Buddy sets out for New York to find his father. And it's the character of Walter that is the weakest point in the movie. Caan does his best, but the script doesn't give him a lot to work with.

We're told that Walter neglects his family because he's so wrapped up in his work, but at the same time, we see Walter so indifferent to his work at a publishing house that he allows the shipment of a book with the crucial final pages blank. He doesn't want to incur the expense of a reprint, but later we see his initials on the blank pages in galley proof, so it's apparent that this 'work-obsessed' man is not paying any more attention at the office than he is at home. Walter is just a generic grouch.

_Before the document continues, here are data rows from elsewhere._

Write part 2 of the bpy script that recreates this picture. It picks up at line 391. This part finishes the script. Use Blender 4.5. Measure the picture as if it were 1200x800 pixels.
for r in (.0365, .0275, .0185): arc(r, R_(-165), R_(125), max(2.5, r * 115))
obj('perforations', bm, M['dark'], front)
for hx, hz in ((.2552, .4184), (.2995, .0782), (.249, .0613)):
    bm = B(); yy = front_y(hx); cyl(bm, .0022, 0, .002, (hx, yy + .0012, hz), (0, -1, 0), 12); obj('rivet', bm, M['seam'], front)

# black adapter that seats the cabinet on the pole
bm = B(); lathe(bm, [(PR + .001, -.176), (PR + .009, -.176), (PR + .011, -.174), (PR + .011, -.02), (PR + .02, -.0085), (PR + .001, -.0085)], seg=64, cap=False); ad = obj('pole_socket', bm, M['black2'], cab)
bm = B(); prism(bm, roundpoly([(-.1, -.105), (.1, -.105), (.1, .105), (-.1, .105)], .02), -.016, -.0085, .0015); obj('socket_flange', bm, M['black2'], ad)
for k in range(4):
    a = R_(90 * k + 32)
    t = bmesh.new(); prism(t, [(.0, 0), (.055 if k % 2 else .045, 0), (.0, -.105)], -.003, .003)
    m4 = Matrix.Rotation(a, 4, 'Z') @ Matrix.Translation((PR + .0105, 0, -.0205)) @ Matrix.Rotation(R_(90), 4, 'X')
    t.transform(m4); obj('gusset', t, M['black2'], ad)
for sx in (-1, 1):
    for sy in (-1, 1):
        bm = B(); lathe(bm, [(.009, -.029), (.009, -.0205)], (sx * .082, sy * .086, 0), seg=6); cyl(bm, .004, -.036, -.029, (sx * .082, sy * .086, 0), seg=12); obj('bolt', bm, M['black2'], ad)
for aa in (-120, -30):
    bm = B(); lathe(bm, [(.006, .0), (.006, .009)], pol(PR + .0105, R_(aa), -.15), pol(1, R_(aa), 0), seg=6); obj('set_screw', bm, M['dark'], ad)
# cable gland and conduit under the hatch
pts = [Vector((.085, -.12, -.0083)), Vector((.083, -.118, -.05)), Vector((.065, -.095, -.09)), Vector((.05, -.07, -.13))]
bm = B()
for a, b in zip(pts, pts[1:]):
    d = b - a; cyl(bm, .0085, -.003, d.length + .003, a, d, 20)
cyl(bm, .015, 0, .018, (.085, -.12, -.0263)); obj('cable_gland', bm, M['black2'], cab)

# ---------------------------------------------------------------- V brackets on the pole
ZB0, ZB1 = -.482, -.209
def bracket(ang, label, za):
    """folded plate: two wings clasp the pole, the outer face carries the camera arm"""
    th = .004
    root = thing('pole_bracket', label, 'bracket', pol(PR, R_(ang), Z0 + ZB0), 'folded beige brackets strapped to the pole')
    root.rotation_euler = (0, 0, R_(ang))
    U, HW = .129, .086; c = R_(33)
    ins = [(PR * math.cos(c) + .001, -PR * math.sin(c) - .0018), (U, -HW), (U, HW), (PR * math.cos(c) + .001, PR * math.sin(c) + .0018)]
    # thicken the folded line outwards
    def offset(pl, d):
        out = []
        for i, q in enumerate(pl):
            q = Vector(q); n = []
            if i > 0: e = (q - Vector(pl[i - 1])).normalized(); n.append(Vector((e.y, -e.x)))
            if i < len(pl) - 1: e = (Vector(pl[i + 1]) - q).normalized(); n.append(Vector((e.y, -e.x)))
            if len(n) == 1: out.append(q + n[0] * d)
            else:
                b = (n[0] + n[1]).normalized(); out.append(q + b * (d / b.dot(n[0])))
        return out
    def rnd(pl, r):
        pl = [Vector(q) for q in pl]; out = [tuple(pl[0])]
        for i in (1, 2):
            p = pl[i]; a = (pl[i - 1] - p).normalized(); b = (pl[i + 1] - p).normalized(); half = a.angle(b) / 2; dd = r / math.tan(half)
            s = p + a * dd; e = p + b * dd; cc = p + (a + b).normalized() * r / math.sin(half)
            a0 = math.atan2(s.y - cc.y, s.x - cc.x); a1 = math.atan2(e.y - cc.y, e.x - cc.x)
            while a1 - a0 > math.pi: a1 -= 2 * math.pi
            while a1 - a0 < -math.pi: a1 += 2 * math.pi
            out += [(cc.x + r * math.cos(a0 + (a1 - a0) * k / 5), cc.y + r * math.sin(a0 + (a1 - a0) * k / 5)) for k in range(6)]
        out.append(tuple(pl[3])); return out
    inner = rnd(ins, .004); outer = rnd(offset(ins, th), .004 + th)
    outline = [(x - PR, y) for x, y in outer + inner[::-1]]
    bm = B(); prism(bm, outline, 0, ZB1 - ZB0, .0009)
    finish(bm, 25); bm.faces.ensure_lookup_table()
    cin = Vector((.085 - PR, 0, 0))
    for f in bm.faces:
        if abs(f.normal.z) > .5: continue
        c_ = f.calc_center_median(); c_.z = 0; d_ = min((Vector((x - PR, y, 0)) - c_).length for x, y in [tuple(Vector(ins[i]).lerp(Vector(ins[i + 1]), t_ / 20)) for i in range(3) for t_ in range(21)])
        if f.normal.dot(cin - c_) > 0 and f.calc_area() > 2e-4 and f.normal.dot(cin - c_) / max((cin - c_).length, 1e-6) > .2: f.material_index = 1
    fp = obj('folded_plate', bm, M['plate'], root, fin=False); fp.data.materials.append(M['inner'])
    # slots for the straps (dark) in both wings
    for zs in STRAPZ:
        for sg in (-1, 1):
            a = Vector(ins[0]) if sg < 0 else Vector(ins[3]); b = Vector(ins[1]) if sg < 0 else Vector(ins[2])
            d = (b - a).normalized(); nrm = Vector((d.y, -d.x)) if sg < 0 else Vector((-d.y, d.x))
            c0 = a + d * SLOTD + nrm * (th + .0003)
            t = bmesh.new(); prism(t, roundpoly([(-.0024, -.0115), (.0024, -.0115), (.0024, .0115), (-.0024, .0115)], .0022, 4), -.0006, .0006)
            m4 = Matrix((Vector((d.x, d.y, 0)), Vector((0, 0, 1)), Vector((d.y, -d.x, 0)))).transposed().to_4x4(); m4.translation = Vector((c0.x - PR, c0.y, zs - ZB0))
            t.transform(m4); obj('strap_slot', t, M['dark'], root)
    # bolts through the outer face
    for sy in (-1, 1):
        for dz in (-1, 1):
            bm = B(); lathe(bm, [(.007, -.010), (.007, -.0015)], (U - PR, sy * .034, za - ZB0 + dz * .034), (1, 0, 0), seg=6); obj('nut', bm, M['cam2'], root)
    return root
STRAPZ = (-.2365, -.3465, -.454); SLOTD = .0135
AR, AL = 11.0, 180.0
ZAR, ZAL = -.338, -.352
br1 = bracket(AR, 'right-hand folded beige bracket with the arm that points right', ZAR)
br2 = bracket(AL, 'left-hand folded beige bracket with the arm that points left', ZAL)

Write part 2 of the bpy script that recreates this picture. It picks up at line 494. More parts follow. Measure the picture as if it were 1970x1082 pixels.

Of course, this is happening during Christmas season, so a man can walk the streets in an elf costume without being committed for observation. In fact, when Buddy shows up at his dad's office, he's assumed to be a singing elf-gram. When he tells Walter he's his long-lost son, raised by elves, he's given the bum's rush.

Elf in the Big City

Buddy finds his way to Gimbel's, where he is mistaken for an employee. There he is enchanted by Jovey (Zooey Deschanel), a woman in an elf costume, but without the elfin manic good cheer. Jovey is put off by Buddy but gradually warms to his childlike nature.

After a ruckus caused by Buddy's outrage at Gimbel's Santa "imposter", Dad bails Buddy out of jail. He takes Buddy to a doctor for blood tests, which confirm that Buddy is indeed his son. So he takes Buddy home to his long-suffering wife, Emily (Mary Steenburgen), and his neglected son, Michael (Daniel Tay).

All the hardened New Yorkers are eventually enchanted by Buddy - it's that Childlike Sensa Wondah. Jovey gets into the spirit. When Buddy's idea of a date is to play in the revolving doors and check out all the great Christmas trees, she takes him to the biggy at Rockefeller Center. Michael is impressed by Buddy's snowball fighting prowess.

Dad is the last holdout, but you know he's going to sing a Christmas carol before the closing credits.

Bottom Line

Kids will no doubt be enchanted by Elf and want to see it again and again. Adults will find it moderately enjoyable once, but most of them will start to notice that every gag, from the revolving doors to Buddy putting syrup on everything, is told at least twice.